Earthquake Engineering

The purpose of the earthquake engineering research programme is to gather knowledge regarding earthquake mechanics, earthquake-induced effects, hazard and risk assessment and earthquake resistant design, as well as emergency response. The programme can be divided into the  following main parts:

Field measurements

The purpose is to collect earthquake data, especially for large earthquakes. The intention is to improve structural design standards and to establish a basis for risk assessment and risk management. This part of the project can be divided into the following components:

  1. Acceleration measurements in southern Iceland
  2. Earthquake measurements in hydroelectric power plants
  3. Earthquake measurements in dams
  4. Earthquake measurements in bridges
  5. Earthquake measurements in buildings
  6. Earthquake measurements in northern Iceland

Seismic excitation

Emphasis is put on the development of simple models, such as pseudo-velocity spectra, which can be used in structural design. Special focus has been on parametric models, as well as the development of earthquake maps.

System identification of structures. This project focuses on ARX and ARMAX models, natural frequencies and vibration damping. Comparison is also made between actual earthquake responses of structures and responses of finite element models.

Earthquake response of complex structures. Computational methods and software fro non-linear analysis of earthquake response of complex structures is developed. These methods take into account the interaction effect between foundation and the structure, as well as the tree-dimensional wave motion of the earth’s surface during earthquakes.

Risk assessment

Probabilistic methods and risk maps are being developed. The purpose is to enhance the capability to assess risk and estimate the damage caused by earthquakes in Iceland.

Risk analysis of structures in southern Iceland

The purpose is to investigate the safety of structures in southern Iceland with respect to a possible earthquake in the area.

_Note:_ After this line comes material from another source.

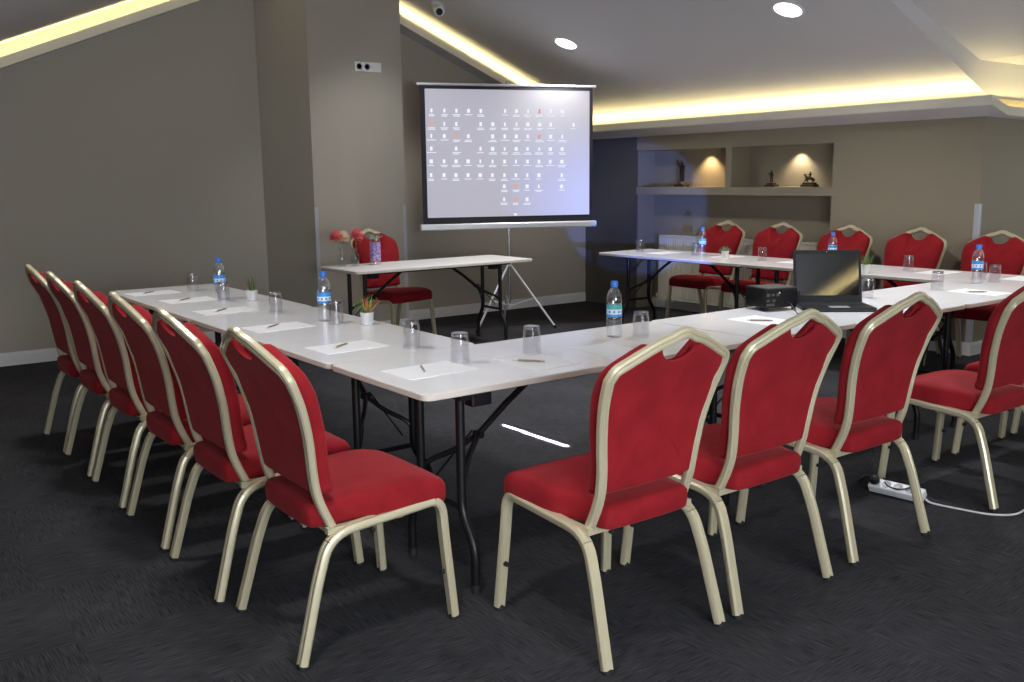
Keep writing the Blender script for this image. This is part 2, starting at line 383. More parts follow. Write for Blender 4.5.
# ---------------------------------------------------------------- ceiling fixtures
for (x, y), lb in zip(DOWN[:2], ('round recessed ceiling light above the projection screen', 'round recessed ceiling light nearer the top of the picture, right of the other one')):
    t = thing('ceiling_light', lb, 'ceiling light', (x, y, zc(x)), group='recessed ceiling lights')
    t.rotation_euler = (0, math.atan(SR), 0)
    MB().rings([[(r*math.cos(2*PI*i/32), r*math.sin(2*PI*i/32), z) for i in range(32)] for r, z in ((.100, -.001), (.122, -.001), (.122, -.006), (.115, -.010), (.104, -.010), (.100, -.004))], closed=True).build('trim_ring', WHITE, t)
    MB().lathe([(.101, -.002), (.101, -.005), (.09, -.006)], 32).build('diffuser', LITE, t)
t = thing('security_camera', 'small white dome security camera on the sloping ceiling beside the lit cove', 'camera', (3.40, 5.17, zc(3.40)+.01)); t.scale = (1.3, 1.3, 1.3)
MB().lathe([(.045, .02), (.045, -.02), (.03, -.03)], 20).build('mount', PLW, t)
o = MB(); o.cyl((0, 0, -.03), (-.05, -.10, -.075), .036, 16); o.build('body', PLW, t)
o = MB(); o.cyl((-.0495, -.0990, -.0745), (-.0545, -.109, -.079), .024, 16); o.build('lens', BLACKP, t)

# wall socket panel high on the column
t = thing('wall_socket', 'white triple socket plate high up on the column', 'socket', (2.49, 5.35, 2.445), 0)
t.location = (2.745, 5.35, 2.45)
bevel(MB().box((0, -.006, 0), (.27, .012, .085)).build('faceplate', PLW, t, smooth=False), .003)
for i in (-1, 0):
    MB().rings([[(i*.08-.01+r*math.cos(2*PI*k/20), y, r*math.sin(2*PI*k/20)) for k in range(20)] for r, y in ((.030, -.012), (.030, -.014), (.024, -.014), (.022, -.0115))], cap=True).build('socket', GREYP, t)
MB().box((.078, -.014, 0), (.05, .005, .05)).build('switch', PLW, t, smooth=False)

# ---------------------------------------------------------------- chair
def yb(z):                                          # lean of the backrest
    P = [(.36, -.06), (.40, -.13), (.45, -.165), (.55, -.185), (.70, -.205), (.82, -.238), (.90, -.278), (1.0, -.330), (1.1, -.41)]
    for (a, b_), (c_, d) in zip(P, P[1:]):
        if z <= c_: return b_+(d-b_)*(z-a)/(c_-a)
    return P[-1][1]
tp = []
W_, H_ = .0185, .0135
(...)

This will facilitate estimates of expected damage due to an earthquake.

Seismic risk of power plants

The purpose is to investigate the earthquake resistance of hydroelectric power plants, to estimate possible damage, and make suggestions on how to respond to a possible earthquake.

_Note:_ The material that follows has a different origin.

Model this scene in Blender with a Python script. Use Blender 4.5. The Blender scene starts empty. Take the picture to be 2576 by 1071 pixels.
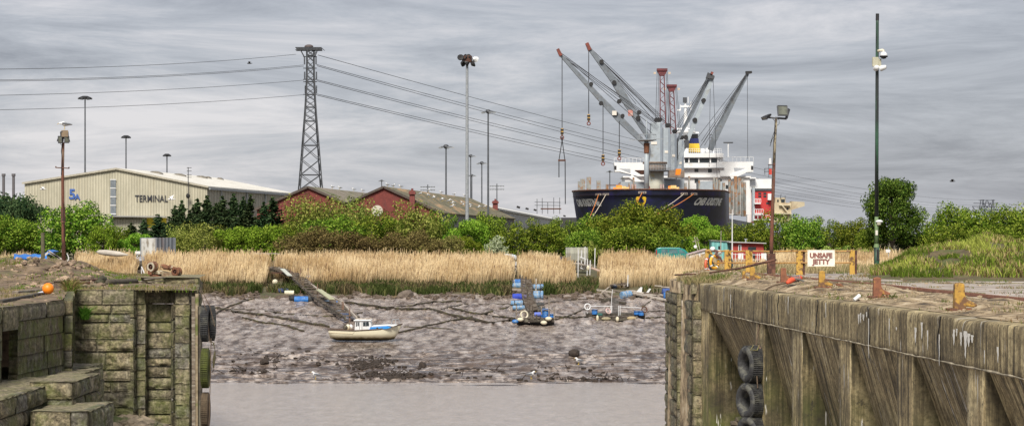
import bpy, math, random
import numpy as np
from mathutils import Vector, Matrix, noise as mnoise
random.seed(7)
R = math.radians
sc = bpy.context.scene
COL = sc.collection

# ------------------------------------------------------------------ camera, sky, sun, exposure
F = 5400.0                       # focal length in units of a 2576 px wide picture
cd = bpy.data.cameras.new('camera')
cd.sensor_width = 36.0
cd.lens = 36.0 * F / 2576.0
cd.shift_y = (600 - 535.5) / 2576.0
cd.clip_start = 0.5
cd.clip_end = 9000
cam = bpy.data.objects.new('camera', cd)
cam.location = (0, 0, 1.6)
cam.rotation_euler = (R(90), 0, 0)
COL.objects.link(cam)
sc.camera = cam
sc.view_settings.view_transform = 'Standard'
sc.view_settings.look = 'None'
sc.view_settings.gamma = 1
sc.view_settings.exposure = 1.0
sc.cycles.max_bounces = 5
sc.cycles.transparent_max_bounces = 4

SUN_EL, SUN_AZ = 46, 191         # azimuth clockwise from +Y: from behind the camera
w = bpy.data.worlds.new('World')
sc.world = w
w.use_nodes = True
nt = w.node_tree
bg = nt.nodes['Background']
sky = nt.nodes.new('ShaderNodeTexSky')
sky.sky_type = 'NISHITA'
sky.sun_disc = False
sky.sun_elevation = R(SUN_EL)
sky.sun_rotation = R(SUN_AZ)
tc = nt.nodes.new('ShaderNodeTexCoord')
def wnoise(scale, sc3, detail=6, dist=0.0, loc=(0, 0, 0), rough=0.55):
    mp = nt.nodes.new('ShaderNodeMapping')
    mp.inputs['Scale'].default_value = sc3
    mp.inputs['Location'].default_value = loc
    nt.links.new(tc.outputs['Generated'], mp.inputs[0])
    n = nt.nodes.new('ShaderNodeTexNoise')
    n.inputs['Scale'].default_value = scale
    n.inputs['Detail'].default_value = detail
    n.inputs['Roughness'].default_value = rough
    n.inputs['Distortion'].default_value = dist
    nt.links.new(mp.outputs[0], n.inputs['Vector'])
    return n
n1 = wnoise(1.0, (6, 6, 42), 10, 0.5, (3.1, 0, 2.2), .68)
n2 = wnoise(1.0, (2.2, 2.2, 13), 4, 0.3, (0, 5.0, 1.4))
def wmath(op, a, b):
    m = nt.nodes.new('ShaderNodeMath'); m.operation = op
    for i, x in enumerate((a, b)):
        if isinstance(x, (int, float)): m.inputs[i].default_value = x
        else: nt.links.new(x, m.inputs[i])
    return m.outputs[0]
mixn = wmath('ADD', wmath('MULTIPLY', n1.outputs[0], 0.6), wmath('MULTIPLY', n2.outputs[0], 0.4))
ramp = nt.nodes.new('ShaderNodeValToRGB')
cr = ramp.color_ramp
cr.elements[0].position = 0.38; cr.elements[0].color = (0.176, 0.182, 0.212, 1)
cr.elements[1].position = 0.63; cr.elements[1].color = (0.46, 0.445, 0.46, 1)
e = cr.elements.new(0.50); e.color = (0.288, 0.296, 0.328, 1)
nt.links.new(mixn, ramp.inputs[0])
sclr = nt.nodes.new('ShaderNodeVectorMath'); sclr.operation = 'SCALE'
sclr.inputs['Scale'].default_value = 7.9
nt.links.new(ramp.outputs[0], sclr.inputs[0])
mx = nt.nodes.new('ShaderNodeMixRGB')
mx.inputs[0].default_value = 0.93
nt.links.new(sky.outputs[0], mx.inputs[1])
nt.links.new(sclr.outputs[0], mx.inputs[2])
nt.links.new(mx.outputs[0], bg.inputs[0])
bg.inputs[1].default_value = 0.10

sd = bpy.data.lights.new('sun', 'SUN')
sd.energy = 2.7
sd.angle = R(20)
sd.color = (1.0, 0.93, 0.82)
so = bpy.data.objects.new('sun', sd)
az = R(SUN_AZ); el = R(SUN_EL)
sdir = Vector((math.sin(az) * math.cos(el), math.cos(az) * math.cos(el), math.sin(el)))
so.rotation_euler = sdir.to_track_quat('Z', 'Y').to_euler()
so.location = (-40, -40, 80)
COL.objects.link(so)

# ------------------------------------------------------------------ helpers
def P(u, v, Y):
    """the point at distance Y that the picture shows at (u, v) of 2576 x 1071"""
    return Vector(((u - 1288) * Y / F, Y, 1.6 + (600 - v) * Y / F))

def h3(ix, iy, iz, seed):
    h = (ix.astype(np.int64) * 374761393 + iy.astype(np.int64) * 668265263 + iz.astype(np.int64) * 2147483647 + seed * 974634777) & 0xffffffff
    h = ((h ^ (h >> 13)) * 1274126177) & 0xffffffff
    h = ((h ^ (h >> 16)) * 2246822519) & 0xffffffff
    return ((h ^ (h >> 15)) & 0xffff) / 65535.0
def vn(x, y, z, seed=0):
    x, y, z = np.broadcast_arrays(np.asarray(x, float), np.asarray(y, float), np.asarray(z, float))
    ix, iy, iz = np.floor(x), np.floor(y), np.floor(z)
    fx, fy, fz = x - ix, y - iy, z - iz
    fx, fy, fz = fx*fx*(3-2*fx), fy*fy*(3-2*fy), fz*fz*(3-2*fz)
    o = 0
    for a in (0, 1):
        for b in (0, 1):
            for c in (0, 1):
                o = o + h3(ix+a, iy+b, iz+c, seed) * (fx if a else 1-fx) * (fy if b else 1-fy) * (fz if c else 1-fz)
    return o * 2 - 1
def fbm(x, y, z=0.0, oc=4, seed=0):
    s, a, t = 0, 1.0, 0.0
    x, y, z = np.asarray(x, float), np.asarray(y, float), np.asarray(z, float)
    for i in range(oc):
        s = s + a * vn(x * 2**i, y * 2**i, z * 2**i, seed + i * 17); t += a; a *= 0.5
    return s / t
def sstep(a, b, x):
    t = np.clip((x - a) / (b - a), 0, 1); return t*t*(3-2*t)

def wloc(o):
    v = Vector((0, 0, 0))
    while o is not None:
        v += o.location; o = o.parent
    return v
def meta(o, label=None, cat=None, group=None, kind=None):
    if label: o['label'] = label
    if cat: o['category'] = cat
    if group: o['group'] = group
    if kind: o['kind'] = kind
    return o
def thing(name, label, cat, loc=(0, 0, 0), group=None):
    o = bpy.data.objects.new(name, None)
    o.empty_display_size = 0.2
    o.location = loc
    COL.objects.link(o)
    return meta(o, label, cat, group)
def link_mesh(name, me, mat, parent=None, loc=None):
    o = bpy.data.objects.new(name, me)
    if mat is not None:
        me.materials.append(mat)
    if parent is not None: o.parent = parent
    elif loc is not None: o.location = loc
    COL.objects.link(o)
    return o

class MB:
    def __init__(s): s.v = []; s.f = []
    def add(s, vs, fs):
        n = len(s.v); s.v.extend(tuple(v) for v in vs); s.f.extend(tuple(i + n for i in f) for f in fs); return s
    def box(s, c, d, rz=0, rx=0, ry=0):
        m = Matrix.Rotation(rz, 3, 'Z') @ Matrix.Rotation(ry, 3, 'Y') @ Matrix.Rotation(rx, 3, 'X')
        c = Vector(c); vs = []
        for x in (-.5, .5):
            for y in (-.5, .5):
                for z in (-.5, .5):
                    vs.append(c + m @ Vector((x*d[0], y*d[1], z*d[2])))
        return s.add(vs, [(0,1,3,2),(4,6,7,5),(0,4,5,1),(2,3,7,6),(0,2,6,4),(1,5,7,3)])
    def box2(s, a, b):
        a, b = Vector(a), Vector(b)
        return s.box((a+b)/2, [abs(b[i]-a[i]) for i in range(3)])
    def bar(s, p, q, w, h=None):
        p, q = Vector(p), Vector(q); h = h or w
        d = (q - p); L = d.length
        if L < 1e-6: return s
        d /= L
        up = Vector((0,0,1)) if abs(d.z) < .95 else Vector((0,1,0))
        x = d.cross(up).normalized(); z = x.cross(d)
        vs = []
        for e_ in (p, q):
            for a, b in ((-1,-1),(1,-1),(1,1),(-1,1)):
                vs.append(e_ + x*a*w/2 + z*b*h/2)
        return s.add(vs, [(0,1,2,3),(7,6,5,4),(0,4,5,1),(1,5,6,2),(2,6,7,3),(3,7,4,0)])
    def taper(s, p, q, w0, h0, w1, h1):
        p, q = Vector(p), Vector(q); d = (q-p).normalized()
        up = Vector((0,0,1)) if abs(d.z) < .95 else Vector((0,1,0))
        x = d.cross(up).normalized(); z = x.cross(d); vs = []
        for e_, w_, h_ in ((p, w0, h0), (q, w1, h1)):
            for a, b in ((-1,-1),(1,-1),(1,1),(-1,1)):
                vs.append(e_ + x*a*w_/2 + z*b*h_/2)
        return s.add(vs, [(0,1,2,3),(7,6,5,4),(0,4,5,1),(1,5,6,2),(2,6,7,3),(3,7,4,0)])
    def tube(s, pts, r, n=6, cap=True):
        pts = [Vector(p) for p in pts]; k = len(pts)
        rs = r if isinstance(r, (list, tuple)) else [r]*k
        vs = []; fs = []; px = None
        for i, p in enumerate(pts):
            d = (pts[min(i+1, k-1)] - pts[max(i-1, 0)])
            d = d.normalized() if d.length > 1e-9 else Vector((0,0,1))
            if px is None:
                up = Vector((0,0,1)) if abs(d.z) < .9 else Vector((0,1,0))
                x = d.cross(up).normalized()
            else:
                x = (px - d * px.dot(d)); x = x.normalized() if x.length > 1e-6 else d.orthogonal().normalized()
            px = x; y = d.cross(x)
            for j in range(n):
                a = 2*math.pi*j/n
                vs.append(p + (x*math.cos(a) + y*math.sin(a))*rs[i])
        for i in range(k-1):
            for j in range(n):
                fs.append((i*n+j, i*n+(j+1)%n, (i+1)*n+(j+1)%n, (i+1)*n+j))
        if cap:
            fs.append(tuple(range(n))[::-1]); fs.append(tuple((k-1)*n+j for j in range(n)))
        return s.add(vs, fs)
    def prism(s, poly, ext):
        n = len(poly); ext = Vector(ext); vs = [Vector(p) for p in poly]; vs += [v + ext for v in vs[:n]]
        fs = [tuple(range(n)), tuple(range(2*n-1, n-1, -1))]
        fs += [(i, i+n, (i+1)%n+n, (i+1)%n) for i in range(n)]
        return s.add(vs, fs)
    def sphere(s, c, r, sc3=(1,1,1), n=12, m=8):
        vs = []; fs = []; c = Vector(c)
        for i in range(m+1):
            t = math.pi*i/m
            for j in range(n):
                a = 2*math.pi*j/n
                vs.append(c + Vector((r*sc3[0]*math.sin(t)*math.cos(a), r*sc3[1]*math.sin(t)*math.sin(a), r*sc3[2]*math.cos(t))))
        for i in range(m):
            for j in range(n):
                fs.append((i*n+j, (i+1)*n+j, (i+1)*n+(j+1)%n, i*n+(j+1)%n))
        return s.add(vs, fs)
    def torus(s, c, R_, r, rot=(0,0,0), n=24, m=8, sq=1.0):
        from mathutils import Euler
        M = Euler(rot).to_matrix(); c = Vector(c); vs = []; fs = []
        for i in range(n):
            a = 2*math.pi*i/n
            for j in range(m):
                b = 2*math.pi*j/m
                x = (R_ + r*math.cos(b)); z = r*sq*math.sin(b)
                vs.append(c + M @ Vector((x*math.cos(a), x*math.sin(a), z)))
        for i in range(n):
            for j in range(m):
                fs.append((i*m+j, ((i+1)%n)*m+j, ((i+1)%n)*m+(j+1)%m, i*m+(j+1)%m))
        return s.add(vs, fs)
    def lathe(s, prof, c, rot=(0,0,0), n=20):
        from mathutils import Euler
        M = Euler(rot).to_matrix(); c = Vector(c); vs = []; fs = []; k = len(prof)
        for (r, z) in prof:
            for j in range(n):
                a = 2*math.pi*j/n
                vs.append(c + M @ Vector((r*math.cos(a), r*math.sin(a), z)))
        for i in range(k-1):
            for j in range(n):
                fs.append((i*n+j, i*n+(j+1)%n, (i+1)*n+(j+1)%n, (i+1)*n+j))
        return s.add(vs, fs)
    def rock(s, c, r, seed, sub=1, flat=.7):
        import bmesh
        b = bmesh.new(); bmesh.ops.create_icosphere(b, subdivisions=sub+1, radius=1)
        rr = random.Random(seed); off = Vector((rr.random()*50, rr.random()*50, rr.random()*50))
        rx = Matrix.Rotation(rr.random()*6, 3, 'Z') @ Matrix.Rotation(rr.random()*.6-.3, 3, 'X')
        sx, sy = .7+rr.random()*.8, .7+rr.random()*.6
        vs = []
        for v in b.verts:
            q = v.co.copy(); q *= 1 + .35*mnoise.noise(q*1.3+off)
            q = Vector((q.x*sx, q.y*sy, q.z*flat)); vs.append(Vector(c) + rx @ q * r)
        fs = [tuple(v.index for v in f.verts) for f in b.faces]
        b.free(); return s.add(vs, fs)
    def build(s, name, mat, parent=None, smooth=False, bevel=0, loc=None):
        off = wloc(parent) if parent is not None else (Vector(loc) if loc is not None else Vector((0,0,0)))
        me = bpy.data.meshes.new(name)
        me.from_pydata([(v[0]-off.x, v[1]-off.y, v[2]-off.z) for v in s.v], [], s.f)
        if smooth: me.polygons.foreach_set('use_smooth', [True]*len(me.polygons))
        me.update()
        o = link_mesh(name, me, mat, parent, loc)
        if bevel:
            b = o.modifiers.new('bevel', 'BEVEL'); b.width = bevel; b.segments = 2; b.limit_method = 'ANGLE'
        return o
    def solo(s, name, mat, label, cat, loc=None, group=None, kind=None, **k):
        if loc is None:
            a = np.array(s.v); loc = ((a[:,0].min()+a[:,0].max())/2, (a[:,1].min()+a[:,1].max())/2, a[:,2].min())
        return meta(s.build(name, mat, None, loc=loc, **k), label, cat, group, kind)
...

Earthquake resistance of buried pipelines

The purpose is to estimate earthquake hazard in the specific area where the pipeline is located. The displacements and the resulting loading that is experienced by the pipeline due to an earthquake are estimated by analytic methods, and the extent of possible damage predicted.

Earthquake resistance of structures

 The purpose is to develop expert systems that make it possible to predict the earthquake resistance of structures, which

  1. are being designed
  2. have already been designed
  3. have experienced an earthquake

Earthquake-resistant design of buildings

The purpose is to improve currently used methods in earthquake-resistant design of buildings in Iceland.

Methods for transformation of earthquake energy (seismic isolation). The purpose is to develop a computer model for complex structural systems which use energy-dissipating support points. A special emphasis is on the use of lead-rubber bearings to enhance the earthquake resistance of bridges. The structural performance of numerous vital bridges in southern Iceland has been investigated for this purpose.

Design methods and socio-economic optimisation

 The purpose is to develop probabilistic methods which specifically account for the Icelandic environment, both with regard to geology and building construction. Methods are being developed for optimal earthquake-resistant design, i.e. methods that account for overall social profit rather than values of individuals or small institutions.

Eurocode 8

Special emphasis is put on the development, testing and implementation of EUROCODE 8. This includes assessment of peak ground acceleration (PGA) maps suited for application with the code, both PGA maps for Iceland, as well as zoning maps for areas of special importance, such as the capital region, which is the most densely populated area in the country. Furthermore, de-aggregation of hazard maps facilitates non-linear seismic analysis of structures.